Há dez anos, Nova York (onde vivo) era repleta de espaços públicos mantidos coletivamente em que os cidadãos demonstravam respeito por sua comunidade, não a obrigando a tomar conhecimento de suas vidas amorosas banais.
O mundo de dez anos atrás ainda não tinha sido totalmente dominado pela verborréia. Ainda era possível ver o uso de Nokias como uma ostentação ou afetação de ricos. Ou, sob uma óptica mais tolerante, como um mal, uma deficiência ou uma muleta. Afinal, na Nova York do final dos anos 1990, a transmissão de cultura da nicotina para cultura do celular ainda estava em processo. Num dia o volume no bolso da camisa era um maço de Marlboro; no dia seguinte, era um
Motorola.

Um dia a garota bonita, vulnerável por estar desacompanhada, estava ocupando suas mãos, sua boca e sua atenção com um cigarro; no dia seguinte, ocupava-o com uma conversa muito importante com uma pessoa que não era você.
Num dia uma multidão se reunia em torno do primeiro adolescente no playground a carregar um maço de cigarros; no dia seguinte, se reunia em volta do primeiro a ostentar uma tela colorida.
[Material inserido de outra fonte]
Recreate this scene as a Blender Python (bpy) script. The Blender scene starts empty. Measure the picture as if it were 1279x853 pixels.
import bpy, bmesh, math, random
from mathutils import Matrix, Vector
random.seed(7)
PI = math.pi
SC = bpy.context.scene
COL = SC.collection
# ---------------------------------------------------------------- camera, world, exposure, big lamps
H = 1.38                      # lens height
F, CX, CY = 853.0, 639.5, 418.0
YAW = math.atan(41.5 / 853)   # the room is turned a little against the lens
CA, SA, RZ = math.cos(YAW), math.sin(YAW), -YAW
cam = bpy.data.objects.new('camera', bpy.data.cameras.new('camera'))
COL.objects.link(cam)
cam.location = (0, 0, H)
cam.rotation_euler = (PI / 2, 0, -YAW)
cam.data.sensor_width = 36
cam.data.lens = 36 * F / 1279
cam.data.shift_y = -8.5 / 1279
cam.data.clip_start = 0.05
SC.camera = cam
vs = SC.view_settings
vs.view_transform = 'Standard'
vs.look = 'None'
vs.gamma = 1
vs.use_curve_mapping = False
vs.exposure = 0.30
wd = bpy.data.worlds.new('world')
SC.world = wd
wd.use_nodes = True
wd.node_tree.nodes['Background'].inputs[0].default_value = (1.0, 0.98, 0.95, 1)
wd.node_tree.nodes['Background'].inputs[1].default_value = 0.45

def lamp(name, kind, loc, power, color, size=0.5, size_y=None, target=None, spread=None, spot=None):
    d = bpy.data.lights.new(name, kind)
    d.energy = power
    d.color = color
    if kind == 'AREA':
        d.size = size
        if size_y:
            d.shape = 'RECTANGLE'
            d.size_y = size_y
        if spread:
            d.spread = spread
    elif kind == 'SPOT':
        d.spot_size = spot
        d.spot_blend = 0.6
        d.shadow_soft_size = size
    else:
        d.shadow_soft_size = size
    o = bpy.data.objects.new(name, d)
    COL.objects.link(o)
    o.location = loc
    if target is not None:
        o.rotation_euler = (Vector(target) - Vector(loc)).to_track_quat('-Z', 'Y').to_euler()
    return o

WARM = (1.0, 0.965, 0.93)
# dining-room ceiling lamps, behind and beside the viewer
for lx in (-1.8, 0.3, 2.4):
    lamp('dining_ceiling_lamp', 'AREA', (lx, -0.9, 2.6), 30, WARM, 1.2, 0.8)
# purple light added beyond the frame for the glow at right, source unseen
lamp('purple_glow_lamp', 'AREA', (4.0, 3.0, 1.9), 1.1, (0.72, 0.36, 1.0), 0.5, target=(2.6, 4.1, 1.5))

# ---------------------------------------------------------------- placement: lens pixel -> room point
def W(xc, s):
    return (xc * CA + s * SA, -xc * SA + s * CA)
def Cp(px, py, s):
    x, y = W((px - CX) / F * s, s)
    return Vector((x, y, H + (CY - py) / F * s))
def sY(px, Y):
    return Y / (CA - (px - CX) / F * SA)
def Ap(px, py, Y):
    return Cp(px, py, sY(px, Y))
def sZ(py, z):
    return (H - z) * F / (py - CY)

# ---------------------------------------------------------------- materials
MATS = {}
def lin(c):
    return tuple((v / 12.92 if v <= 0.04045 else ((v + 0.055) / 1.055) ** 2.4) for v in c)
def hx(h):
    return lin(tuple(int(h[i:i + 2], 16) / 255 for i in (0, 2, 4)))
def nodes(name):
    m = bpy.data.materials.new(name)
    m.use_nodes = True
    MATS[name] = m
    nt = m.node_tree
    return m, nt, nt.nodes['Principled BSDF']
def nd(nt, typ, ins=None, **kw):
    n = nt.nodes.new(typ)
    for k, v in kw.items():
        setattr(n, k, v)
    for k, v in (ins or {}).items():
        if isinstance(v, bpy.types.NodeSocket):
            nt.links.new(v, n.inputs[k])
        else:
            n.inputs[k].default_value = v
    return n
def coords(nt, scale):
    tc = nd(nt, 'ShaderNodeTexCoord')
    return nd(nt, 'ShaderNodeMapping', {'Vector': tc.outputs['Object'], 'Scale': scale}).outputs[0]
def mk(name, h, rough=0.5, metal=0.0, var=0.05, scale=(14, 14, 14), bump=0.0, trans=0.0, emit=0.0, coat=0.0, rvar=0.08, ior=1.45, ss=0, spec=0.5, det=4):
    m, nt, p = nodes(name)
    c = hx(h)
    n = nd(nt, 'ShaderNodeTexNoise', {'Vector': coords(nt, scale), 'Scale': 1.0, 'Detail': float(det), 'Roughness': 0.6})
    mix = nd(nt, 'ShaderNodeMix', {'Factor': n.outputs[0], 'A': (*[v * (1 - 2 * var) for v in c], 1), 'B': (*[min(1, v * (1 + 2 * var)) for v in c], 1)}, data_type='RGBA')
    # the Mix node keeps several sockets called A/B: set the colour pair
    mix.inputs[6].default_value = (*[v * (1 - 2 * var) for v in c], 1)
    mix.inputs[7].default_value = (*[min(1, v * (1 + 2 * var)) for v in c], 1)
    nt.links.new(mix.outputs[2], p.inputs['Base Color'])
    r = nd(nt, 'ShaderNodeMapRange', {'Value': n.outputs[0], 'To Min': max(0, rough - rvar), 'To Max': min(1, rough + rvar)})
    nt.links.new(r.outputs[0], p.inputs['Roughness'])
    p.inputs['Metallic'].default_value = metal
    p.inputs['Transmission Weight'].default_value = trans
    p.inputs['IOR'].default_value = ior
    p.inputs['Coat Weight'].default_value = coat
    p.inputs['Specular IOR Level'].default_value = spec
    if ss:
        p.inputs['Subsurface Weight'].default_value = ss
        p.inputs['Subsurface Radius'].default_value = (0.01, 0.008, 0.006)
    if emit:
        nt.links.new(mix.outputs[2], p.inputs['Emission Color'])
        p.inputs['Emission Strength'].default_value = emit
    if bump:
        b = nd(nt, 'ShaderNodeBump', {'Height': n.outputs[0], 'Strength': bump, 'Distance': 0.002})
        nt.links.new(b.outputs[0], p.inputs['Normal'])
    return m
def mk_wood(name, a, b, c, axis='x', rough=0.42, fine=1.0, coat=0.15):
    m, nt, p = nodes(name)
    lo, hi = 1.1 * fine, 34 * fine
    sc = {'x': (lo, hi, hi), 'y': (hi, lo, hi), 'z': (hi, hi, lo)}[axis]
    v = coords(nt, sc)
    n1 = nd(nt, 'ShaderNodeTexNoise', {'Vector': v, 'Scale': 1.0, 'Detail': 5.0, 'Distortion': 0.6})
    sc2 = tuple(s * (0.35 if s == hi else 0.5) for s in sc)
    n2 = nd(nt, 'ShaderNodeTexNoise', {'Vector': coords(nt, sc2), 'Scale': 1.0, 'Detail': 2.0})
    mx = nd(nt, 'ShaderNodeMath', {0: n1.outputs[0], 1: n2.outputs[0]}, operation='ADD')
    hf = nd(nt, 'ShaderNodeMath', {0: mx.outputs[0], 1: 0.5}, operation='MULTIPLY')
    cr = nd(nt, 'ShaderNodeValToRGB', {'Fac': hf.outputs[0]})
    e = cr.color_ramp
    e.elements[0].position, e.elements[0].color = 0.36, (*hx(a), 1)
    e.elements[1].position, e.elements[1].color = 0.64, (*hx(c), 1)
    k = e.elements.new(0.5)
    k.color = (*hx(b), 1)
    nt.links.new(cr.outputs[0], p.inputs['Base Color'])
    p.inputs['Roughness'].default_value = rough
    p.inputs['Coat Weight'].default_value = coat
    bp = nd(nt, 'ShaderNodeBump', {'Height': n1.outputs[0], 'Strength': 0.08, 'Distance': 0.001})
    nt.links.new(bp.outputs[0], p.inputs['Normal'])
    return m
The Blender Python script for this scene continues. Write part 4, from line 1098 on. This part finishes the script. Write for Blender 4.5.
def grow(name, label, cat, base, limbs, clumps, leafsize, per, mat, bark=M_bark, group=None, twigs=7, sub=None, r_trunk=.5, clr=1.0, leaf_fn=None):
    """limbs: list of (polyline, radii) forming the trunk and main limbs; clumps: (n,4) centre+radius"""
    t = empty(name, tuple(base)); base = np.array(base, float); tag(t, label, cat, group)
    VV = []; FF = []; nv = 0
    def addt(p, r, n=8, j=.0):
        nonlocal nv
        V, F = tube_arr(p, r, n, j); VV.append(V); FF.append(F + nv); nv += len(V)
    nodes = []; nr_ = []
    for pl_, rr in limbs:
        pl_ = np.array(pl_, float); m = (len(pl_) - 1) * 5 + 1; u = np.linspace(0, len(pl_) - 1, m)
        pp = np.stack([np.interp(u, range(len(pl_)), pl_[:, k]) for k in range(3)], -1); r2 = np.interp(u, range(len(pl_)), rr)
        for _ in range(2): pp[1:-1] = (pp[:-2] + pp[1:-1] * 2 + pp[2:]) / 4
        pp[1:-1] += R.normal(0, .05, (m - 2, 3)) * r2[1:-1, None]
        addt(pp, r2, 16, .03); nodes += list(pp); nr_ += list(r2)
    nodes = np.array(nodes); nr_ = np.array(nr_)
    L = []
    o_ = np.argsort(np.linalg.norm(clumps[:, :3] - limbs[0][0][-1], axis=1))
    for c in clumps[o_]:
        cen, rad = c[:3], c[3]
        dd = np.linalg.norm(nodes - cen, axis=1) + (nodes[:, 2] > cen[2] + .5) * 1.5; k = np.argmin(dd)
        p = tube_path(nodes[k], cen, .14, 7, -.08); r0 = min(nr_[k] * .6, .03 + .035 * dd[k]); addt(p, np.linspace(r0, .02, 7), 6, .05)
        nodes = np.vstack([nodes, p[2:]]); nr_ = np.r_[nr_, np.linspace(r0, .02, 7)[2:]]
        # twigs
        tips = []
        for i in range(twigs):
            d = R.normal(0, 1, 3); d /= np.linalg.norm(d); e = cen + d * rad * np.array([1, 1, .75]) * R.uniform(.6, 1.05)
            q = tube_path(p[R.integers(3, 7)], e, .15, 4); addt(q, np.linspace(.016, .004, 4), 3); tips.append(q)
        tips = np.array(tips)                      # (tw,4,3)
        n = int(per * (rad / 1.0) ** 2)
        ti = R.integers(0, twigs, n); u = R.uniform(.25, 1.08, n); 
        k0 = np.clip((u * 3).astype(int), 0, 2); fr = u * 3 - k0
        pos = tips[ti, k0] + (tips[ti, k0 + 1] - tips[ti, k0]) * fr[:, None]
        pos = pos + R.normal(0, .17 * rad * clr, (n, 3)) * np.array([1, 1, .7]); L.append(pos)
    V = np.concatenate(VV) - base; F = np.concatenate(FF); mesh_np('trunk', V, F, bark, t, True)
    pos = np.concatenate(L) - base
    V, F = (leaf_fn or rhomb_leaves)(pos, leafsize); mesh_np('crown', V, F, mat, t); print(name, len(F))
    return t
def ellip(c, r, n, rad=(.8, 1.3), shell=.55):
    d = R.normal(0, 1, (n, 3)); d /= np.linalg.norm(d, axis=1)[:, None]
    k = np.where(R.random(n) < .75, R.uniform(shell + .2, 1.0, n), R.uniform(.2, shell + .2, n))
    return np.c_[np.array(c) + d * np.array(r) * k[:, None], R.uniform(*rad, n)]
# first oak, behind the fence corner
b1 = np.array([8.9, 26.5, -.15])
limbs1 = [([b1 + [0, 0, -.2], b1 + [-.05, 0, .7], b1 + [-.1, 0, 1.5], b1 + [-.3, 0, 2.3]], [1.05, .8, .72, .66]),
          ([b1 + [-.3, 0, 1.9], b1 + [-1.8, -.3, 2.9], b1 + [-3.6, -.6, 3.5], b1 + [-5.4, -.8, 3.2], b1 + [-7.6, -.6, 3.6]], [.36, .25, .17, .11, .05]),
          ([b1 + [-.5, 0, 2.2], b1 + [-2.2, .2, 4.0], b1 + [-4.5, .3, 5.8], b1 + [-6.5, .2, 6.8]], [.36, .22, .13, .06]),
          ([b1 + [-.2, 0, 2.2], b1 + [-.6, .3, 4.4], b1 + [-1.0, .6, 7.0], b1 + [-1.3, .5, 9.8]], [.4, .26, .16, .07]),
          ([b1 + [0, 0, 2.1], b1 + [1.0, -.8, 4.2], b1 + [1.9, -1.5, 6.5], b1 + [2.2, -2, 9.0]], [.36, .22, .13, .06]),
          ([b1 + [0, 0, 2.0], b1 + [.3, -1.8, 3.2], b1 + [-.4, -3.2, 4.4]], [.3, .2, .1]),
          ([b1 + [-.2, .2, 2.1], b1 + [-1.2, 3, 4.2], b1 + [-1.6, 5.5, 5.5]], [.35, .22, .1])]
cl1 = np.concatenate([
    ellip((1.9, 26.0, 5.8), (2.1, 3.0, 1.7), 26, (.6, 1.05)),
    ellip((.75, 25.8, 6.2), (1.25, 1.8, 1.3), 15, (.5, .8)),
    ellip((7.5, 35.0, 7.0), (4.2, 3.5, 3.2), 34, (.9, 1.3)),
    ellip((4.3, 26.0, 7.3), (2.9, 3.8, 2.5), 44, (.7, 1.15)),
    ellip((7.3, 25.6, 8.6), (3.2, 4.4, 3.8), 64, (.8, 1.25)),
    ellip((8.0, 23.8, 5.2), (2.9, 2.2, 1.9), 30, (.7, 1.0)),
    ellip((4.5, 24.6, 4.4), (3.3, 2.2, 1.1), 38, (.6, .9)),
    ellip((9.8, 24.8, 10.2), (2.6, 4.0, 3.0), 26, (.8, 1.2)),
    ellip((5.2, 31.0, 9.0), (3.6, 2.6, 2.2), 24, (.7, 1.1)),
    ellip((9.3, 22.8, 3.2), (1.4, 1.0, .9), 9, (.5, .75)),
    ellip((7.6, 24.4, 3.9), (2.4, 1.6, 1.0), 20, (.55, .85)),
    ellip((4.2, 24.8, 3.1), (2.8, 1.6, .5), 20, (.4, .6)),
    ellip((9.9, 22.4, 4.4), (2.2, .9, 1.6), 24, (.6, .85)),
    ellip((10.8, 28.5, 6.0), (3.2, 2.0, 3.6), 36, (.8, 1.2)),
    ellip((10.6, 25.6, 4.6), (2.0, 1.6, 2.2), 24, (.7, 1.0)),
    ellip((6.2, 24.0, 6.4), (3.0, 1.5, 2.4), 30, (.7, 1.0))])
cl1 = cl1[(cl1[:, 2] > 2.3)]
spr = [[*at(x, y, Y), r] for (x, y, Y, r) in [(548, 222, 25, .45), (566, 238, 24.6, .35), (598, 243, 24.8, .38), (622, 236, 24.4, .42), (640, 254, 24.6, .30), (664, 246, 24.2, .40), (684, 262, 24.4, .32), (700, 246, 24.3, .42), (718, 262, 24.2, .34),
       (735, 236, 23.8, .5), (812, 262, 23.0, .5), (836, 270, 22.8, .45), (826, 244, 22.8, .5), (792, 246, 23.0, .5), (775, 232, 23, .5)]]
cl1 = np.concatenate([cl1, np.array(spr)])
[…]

Num dia, os viajantes acendiam seus isqueiros assim que desciam do avião; no dia seguinte, estavam discando números em seus celulares.

Dependências de um maço de cigarros por dia viraram contas mensais de US$ 100. A poluição por fumaça virou poluição sonora.

E, apesar de o fator irritante ter mudado da noite para o dia, o sofrimento imposto a uma maioria contida por uma minoria compulsiva, em restaurantes, aeroportos e outros espaços públicos, continuou a ser uma constante estranha.
Em 1998, pouco depois de abandonar o cigarro, eu ficava sentado no metrô, observando outros passageiros abrirem e fecharem seus celulares, nervosos, ou mastigarem as antenas (que lembravam tetas e que todos os telefones tinham à época) ou então simplesmente segurarem firme seus telefones, como se estivessem agarrando as mãos de suas mães, e sentia algo como
compaixão por eles.

[...]

Fila do caixa

Uma praga nacional de hoje que só vem se agravando é a do cliente que continua absorto num telefonema enquanto efetua uma compra em um caixa de um supermercado ou em uma loja.
A combinação típica em meu bairro, em Manhattan, envolve uma jovem branca, recém-graduada de alguma escola cara, e uma mulher local, negra ou hispânica, de aproximadamente a mesma idade, mas que teve menos vantagens na vida.
É claro que é uma vaidade liberal esperar que a caixa interaja com você ou aprecie as exigências de seu trabalho; ela é autorizada a tratá-lo com tédio ou indiferença; na pior das hipóteses, é uma atitude pouco profissional da parte dela.
Mas isso não alivia você de sua própria obrigação moral de reconhecer a existência dela como pessoa.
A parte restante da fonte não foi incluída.